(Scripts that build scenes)
.....

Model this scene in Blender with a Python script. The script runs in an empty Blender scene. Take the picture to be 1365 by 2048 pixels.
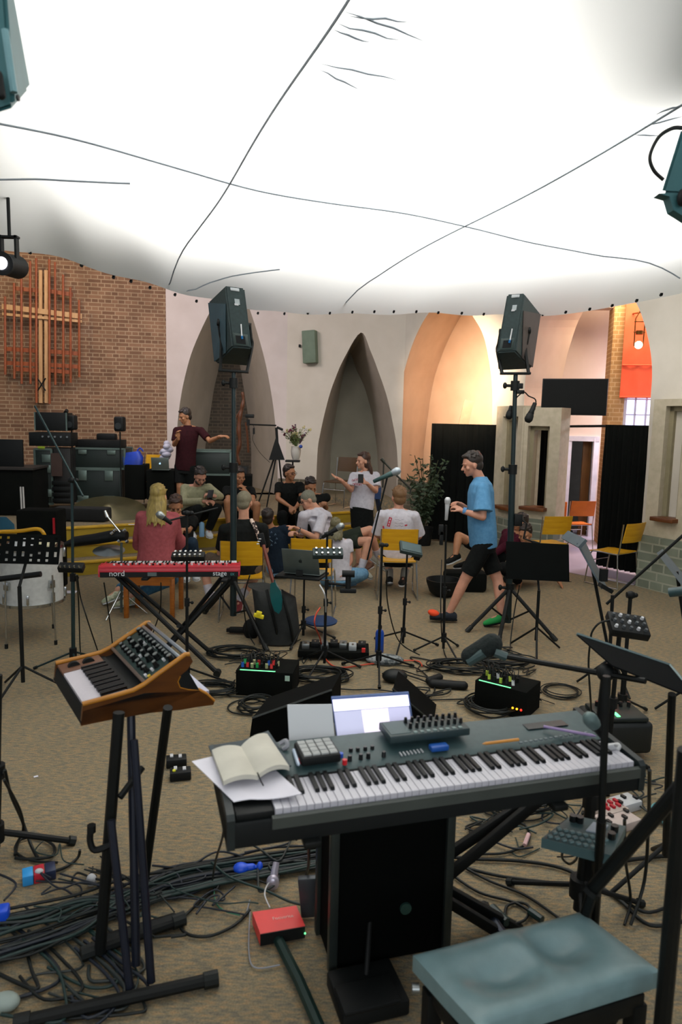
import bpy, bmesh, math, random
from mathutils import Vector, Matrix
from mathutils.geometry import tessellate_polygon
random.seed(7)
S = bpy.context.scene
V = Vector
PI = math.pi
# ------------------------------------------------------------------ camera
F, EYE, PITCH, ROLL = 1400.0, 2.0, math.radians(7.4), 0.022
cam_d = bpy.data.cameras.new('camera'); cam = bpy.data.objects.new('camera', cam_d)
S.collection.objects.link(cam); S.camera = cam
cam_d.sensor_fit = 'VERTICAL'; cam_d.sensor_height = 36.0; cam_d.lens = 36.0*F/2048
cam_d.clip_start = 0.05; cam_d.clip_end = 100
FW = V((0, math.cos(PITCH), -math.sin(PITCH))); RT = V((1, 0, 0)); UP = RT.cross(FW)
c_, s_ = math.cos(ROLL), math.sin(ROLL)
R2 = RT*c_ + UP*s_; U2 = UP*c_ - RT*s_
cam.matrix_world = Matrix(((R2.x, U2.x, -FW.x, 0), (R2.y, U2.y, -FW.y, 0), (R2.z, U2.z, -FW.z, EYE), (0, 0, 0, 1)))
cam_d.dof.use_dof = True; cam_d.dof.focus_distance = 6.3; cam_d.dof.aperture_fstop = 3.2
C0 = V((0, 0, EYE))
def ray(px, py): return FW + R2*((px-682.5)/F) + U2*(-(py-1024)/F)
def G(px, py, z=0.0):
    d = ray(px, py); return C0 + d*((z-EYE)/d.z)
def A(px, py, Y):
    d = ray(px, py); return C0 + d*(Y/d.y)
def W(px, py, a, b):
    "where the sight line meets the vertical plane through ground points a, b"
    n = V((b[1]-a[1], a[0]-b[0], 0)); d = ray(px, py)
    return C0 + d*((V((a[0], a[1], 0))-C0).dot(n)/d.dot(n))
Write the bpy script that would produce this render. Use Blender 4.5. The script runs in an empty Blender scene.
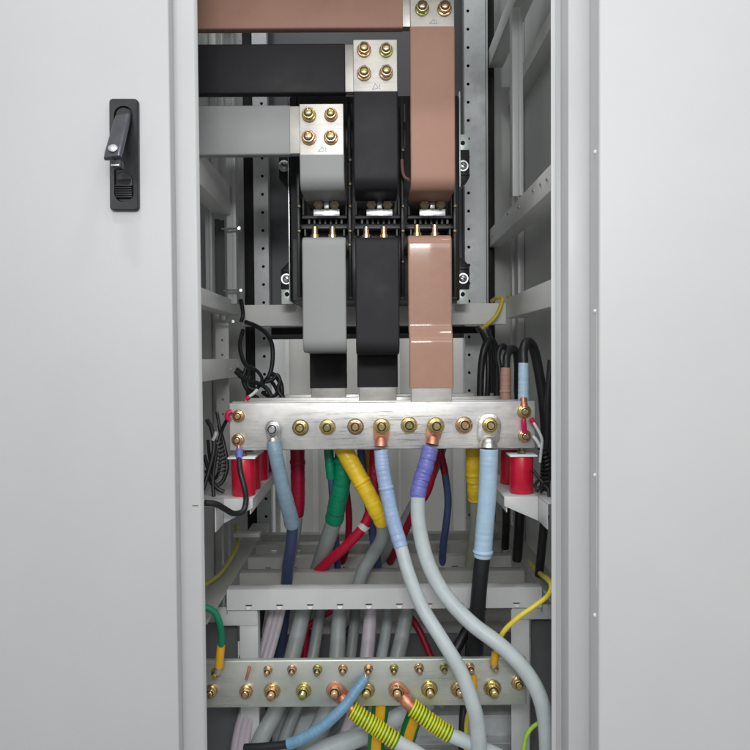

.....

▶ [Task description]
Print out the lines exactly, skipping any picture.

▶ [Final result]
Model this scene in Blender with a Python script. The script runs in an empty Blender scene. Take the picture to be 1365 by 2048 pixels.
import bpy, bmesh, math, random
from mathutils import Vector, Matrix
from mathutils.geometry import tessellate_polygon
random.seed(7)
S = bpy.context.scene
V = Vector
PI = math.pi
# ------------------------------------------------------------------ camera
F, EYE, PITCH, ROLL = 1400.0, 2.0, math.radians(7.4), 0.022
cam_d = bpy.data.cameras.new('camera'); cam = bpy.data.objects.new('camera', cam_d)
S.collection.objects.link(cam); S.camera = cam
cam_d.sensor_fit = 'VERTICAL'; cam_d.sensor_height = 36.0; cam_d.lens = 36.0*F/2048
cam_d.clip_start = 0.05; cam_d.clip_end = 100
FW = V((0, math.cos(PITCH), -math.sin(PITCH))); RT = V((1, 0, 0)); UP = RT.cross(FW)
c_, s_ = math.cos(ROLL), math.sin(ROLL)
R2 = RT*c_ + UP*s_; U2 = UP*c_ - RT*s_
cam.matrix_world = Matrix(((R2.x, U2.x, -FW.x, 0), (R2.y, U2.y, -FW.y, 0), (R2.z, U2.z, -FW.z, EYE), (0, 0, 0, 1)))
cam_d.dof.use_dof = True; cam_d.dof.focus_distance = 6.3; cam_d.dof.aperture_fstop = 3.2
C0 = V((0, 0, EYE))
def ray(px, py): return FW + R2*((px-682.5)/F) + U2*(-(py-1024)/F)
def G(px, py, z=0.0):
    d = ray(px, py); return C0 + d*((z-EYE)/d.z)
def A(px, py, Y):
    d = ray(px, py); return C0 + d*(Y/d.y)
def W(px, py, a, b):
    "where the sight line meets the vertical plane through ground points a, b"
    n = V((b[1]-a[1], a[0]-b[0], 0)); d = ray(px, py)
    return C0 + d*((V((a[0], a[1], 0))-C0).dot(n)/d.dot(n))
Write the bpy script that would produce this render. Use Blender 4.5. The script runs in an empty Blender scene.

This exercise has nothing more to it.